### Instructions for the task
Reproduce every record below exactly as written, leaving out any pictures.

### Records contained in a dataset
•••••

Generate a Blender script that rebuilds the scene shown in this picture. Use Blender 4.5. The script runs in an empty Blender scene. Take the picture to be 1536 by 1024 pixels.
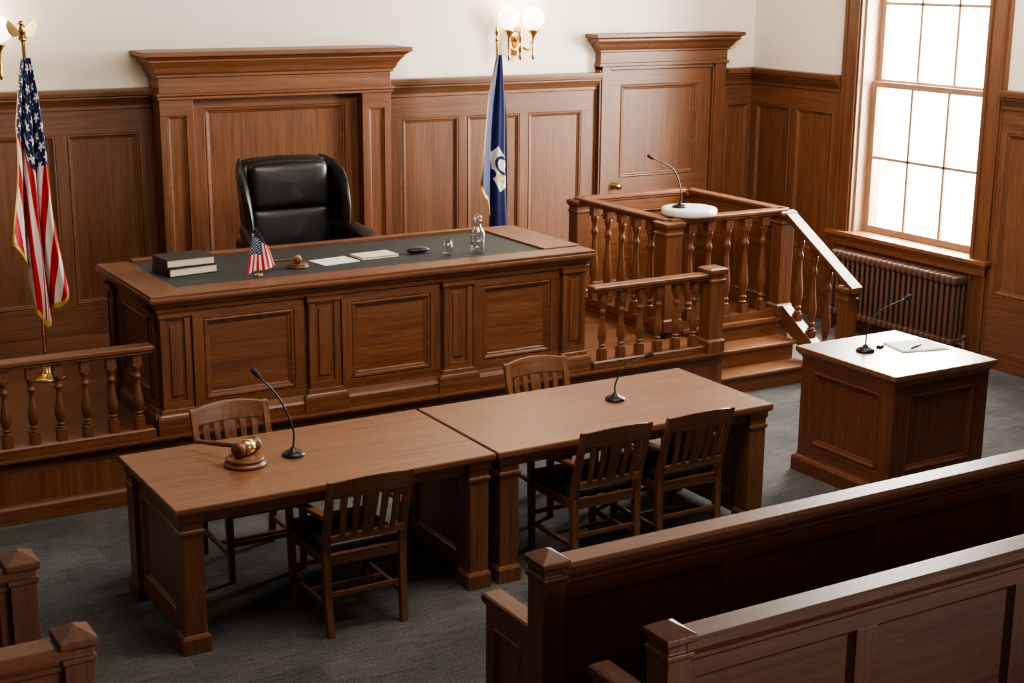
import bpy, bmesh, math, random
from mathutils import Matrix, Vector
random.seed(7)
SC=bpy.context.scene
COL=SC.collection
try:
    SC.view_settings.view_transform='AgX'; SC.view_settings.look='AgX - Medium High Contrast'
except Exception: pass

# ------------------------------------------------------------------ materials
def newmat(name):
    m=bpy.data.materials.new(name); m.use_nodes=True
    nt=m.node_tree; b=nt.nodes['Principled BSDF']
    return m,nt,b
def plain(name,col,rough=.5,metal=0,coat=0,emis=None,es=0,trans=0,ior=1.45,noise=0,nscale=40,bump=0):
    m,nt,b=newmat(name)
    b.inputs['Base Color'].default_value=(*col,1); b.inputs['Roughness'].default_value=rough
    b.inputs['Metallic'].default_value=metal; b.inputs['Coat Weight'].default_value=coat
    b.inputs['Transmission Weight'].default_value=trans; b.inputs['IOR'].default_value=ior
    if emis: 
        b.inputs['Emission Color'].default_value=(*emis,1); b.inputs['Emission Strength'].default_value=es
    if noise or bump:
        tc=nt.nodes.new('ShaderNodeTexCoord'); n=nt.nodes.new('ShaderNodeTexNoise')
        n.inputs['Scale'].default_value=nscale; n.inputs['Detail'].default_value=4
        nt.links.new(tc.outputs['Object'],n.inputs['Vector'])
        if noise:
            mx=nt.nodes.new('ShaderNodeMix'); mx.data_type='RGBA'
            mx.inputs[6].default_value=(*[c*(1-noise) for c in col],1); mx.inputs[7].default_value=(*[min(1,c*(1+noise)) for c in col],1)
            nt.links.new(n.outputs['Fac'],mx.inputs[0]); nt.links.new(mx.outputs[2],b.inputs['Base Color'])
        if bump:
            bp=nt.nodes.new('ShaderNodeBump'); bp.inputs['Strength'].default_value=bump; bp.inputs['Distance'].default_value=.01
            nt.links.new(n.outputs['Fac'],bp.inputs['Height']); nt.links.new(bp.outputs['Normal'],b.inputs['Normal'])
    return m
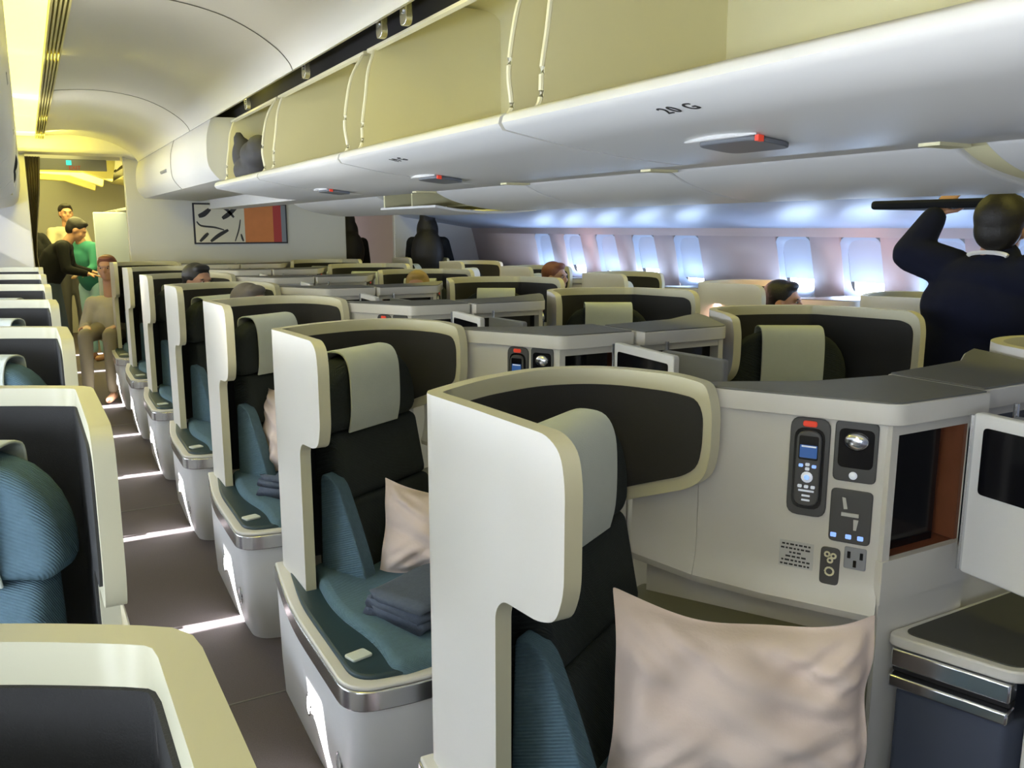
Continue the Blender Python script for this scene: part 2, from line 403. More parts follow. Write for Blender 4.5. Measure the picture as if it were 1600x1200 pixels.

•••••

### Response to this task
Generate a Blender script that rebuilds the scene shown in this picture. Use Blender 4.5. The script runs in an empty Blender scene. Take the picture to be 1536 by 1024 pixels.
import bpy, bmesh, math, random
from mathutils import Matrix, Vector
random.seed(7)
SC=bpy.context.scene
COL=SC.collection
try:
    SC.view_settings.view_transform='AgX'; SC.view_settings.look='AgX - Medium High Contrast'
except Exception: pass

# ------------------------------------------------------------------ materials
def newmat(name):
    m=bpy.data.materials.new(name); m.use_nodes=True
    nt=m.node_tree; b=nt.nodes['Principled BSDF']
    return m,nt,b
def plain(name,col,rough=.5,metal=0,coat=0,emis=None,es=0,trans=0,ior=1.45,noise=0,nscale=40,bump=0):
    m,nt,b=newmat(name)
    b.inputs['Base Color'].default_value=(*col,1); b.inputs['Roughness'].default_value=rough
    b.inputs['Metallic'].default_value=metal; b.inputs['Coat Weight'].default_value=coat
    b.inputs['Transmission Weight'].default_value=trans; b.inputs['IOR'].default_value=ior
    if emis: 
        b.inputs['Emission Color'].default_value=(*emis,1); b.inputs['Emission Strength'].default_value=es
    if noise or bump:
        tc=nt.nodes.new('ShaderNodeTexCoord'); n=nt.nodes.new('ShaderNodeTexNoise')
        n.inputs['Scale'].default_value=nscale; n.inputs['Detail'].default_value=4
        nt.links.new(tc.outputs['Object'],n.inputs['Vector'])
        if noise:
            mx=nt.nodes.new('ShaderNodeMix'); mx.data_type='RGBA'
            mx.inputs[6].default_value=(*[c*(1-noise) for c in col],1); mx.inputs[7].default_value=(*[min(1,c*(1+noise)) for c in col],1)
            nt.links.new(n.outputs['Fac'],mx.inputs[0]); nt.links.new(mx.outputs[2],b.inputs['Base Color'])
        if bump:
            bp=nt.nodes.new('ShaderNodeBump'); bp.inputs['Strength'].default_value=bump; bp.inputs['Distance'].default_value=.01
            nt.links.new(n.outputs['Fac'],bp.inputs['Height']); nt.links.new(bp.outputs['Normal'],b.inputs['Normal'])
    return m
Continue the Blender Python script for this scene: part 2, from line 403. More parts follow. Write for Blender 4.5. Measure the picture as if it were 1600x1200 pixels.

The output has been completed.